Il est de ces films qui ont pour vocation de raconter une époque, en un lieu, un temps et un milieu précis, plus qu'une réelle histoire. « Les Enfants du Marais » en fait partie. Réalisé en 1998 d'après le roman éponyme de Georges Montforez, par Jean Becker. Ce dernier a, de ses dires, décidé de mettre la mise en scène au service des acteurs, les laisser s'approprier les personnages, les lieux et le film afin qu'ils dégagent le plus d'authenticité possible, la meilleure alchimie. C'est ainsi que nous retrouvons un quatuor de personnages aussi hauts en couleurs que sont les acteurs qui les interprètent.
Garis et Riton vivent près d'un marais, petit coin de paradis reculé et rural, dans un vingtième siècle entre deux guerres. Le premier est un ancien de Verdun, profondément meurtri, psychologiquement en tout cas, par les combats. Le second est un glandeur, un peu idiot sur les bords, affublé d'une femme qu'il n'aime pas et de trois enfants qu'il aime, ressassant l'amour de sa vie encore et encore à la même cadence que descendent les bouteilles de vins. Ils vivent et se contentent de peu, au gré des saisons, cueillant le muguet à l'approche de l'été, livrant du bois ou du charbon l'hiver...Les jours et les années se suivent et se ressemblent, au marais. A cela viendront s'ajouter d'autres personnages, Amédée, un poète mélomane et rêveur, ou encore un ancien grand pêcheur de grenouilles...
Au delà du peu d'histoire que le film a à proposer (pêle-mêle des amourettes d'enfants, de vrais amours d'adultes, et l'histoire d'un boxeur (ici le surprenant mais néanmoins bon Eric Cantona) à la carrière détruite), le film dégagera surtout une très grande poésie. Sur fond de morale totalement cohérente avec l'époque (la dignité du prolétariat par rapport à l'émergence des industriels, la psychologie des anciens soldats de la première guerre...) l'oeuvre se permet des élans de simplicité et de pureté, nous racontant finalement une vie qui a aujourd'hui disparue : celle d'un homme libre. Libre de vivre comme il lui semble bon, où il lui semble bon, fut-ce dans un endroit plus sauvage qu'a l'accoutumée, mais aussi tellement plus beau.

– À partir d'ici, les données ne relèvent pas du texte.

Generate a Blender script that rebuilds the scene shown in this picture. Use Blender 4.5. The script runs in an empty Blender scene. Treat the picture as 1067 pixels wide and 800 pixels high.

Ainsi se succèderont des scènes, puis d'autres, chacune racontant à la fois une petite histoire au sein du film en même temps que l'Histoire du film, et cette époque perdue. Au rythme des soirées entre amis au bord de l'eau et de la récolte des escargots, avec souvent un humour populaire mais efficace, le rendu global sera très léger et bourré de fraîcheur que même certaines scènes plus dures ne parviendront à entâcher. Chaque scène se montre très belle, mettant en valeur toute la sobriété et l'authenticité dont sont capables les acteurs autant que le réalisateur, qu'il s'agisse d'une récitation poétique ou simplement d'une écoute de jazz. On réfléchira au gré des saisons qui nous sont dépeintes, on y repensera, on se remettra parfois même en question de façon sous-jacente, quelques temps plus tard...et l'on sera dans tous les cas charmés, par le cadre paisible, verdoyant et ensoleillé d'une part, et d'autres part par le casting, qu'il s'agisse de Jacques Gamblin ou d'André Dussollier, aussi bien que des (très) regrettés Jacques Villeret et Michel Serrault.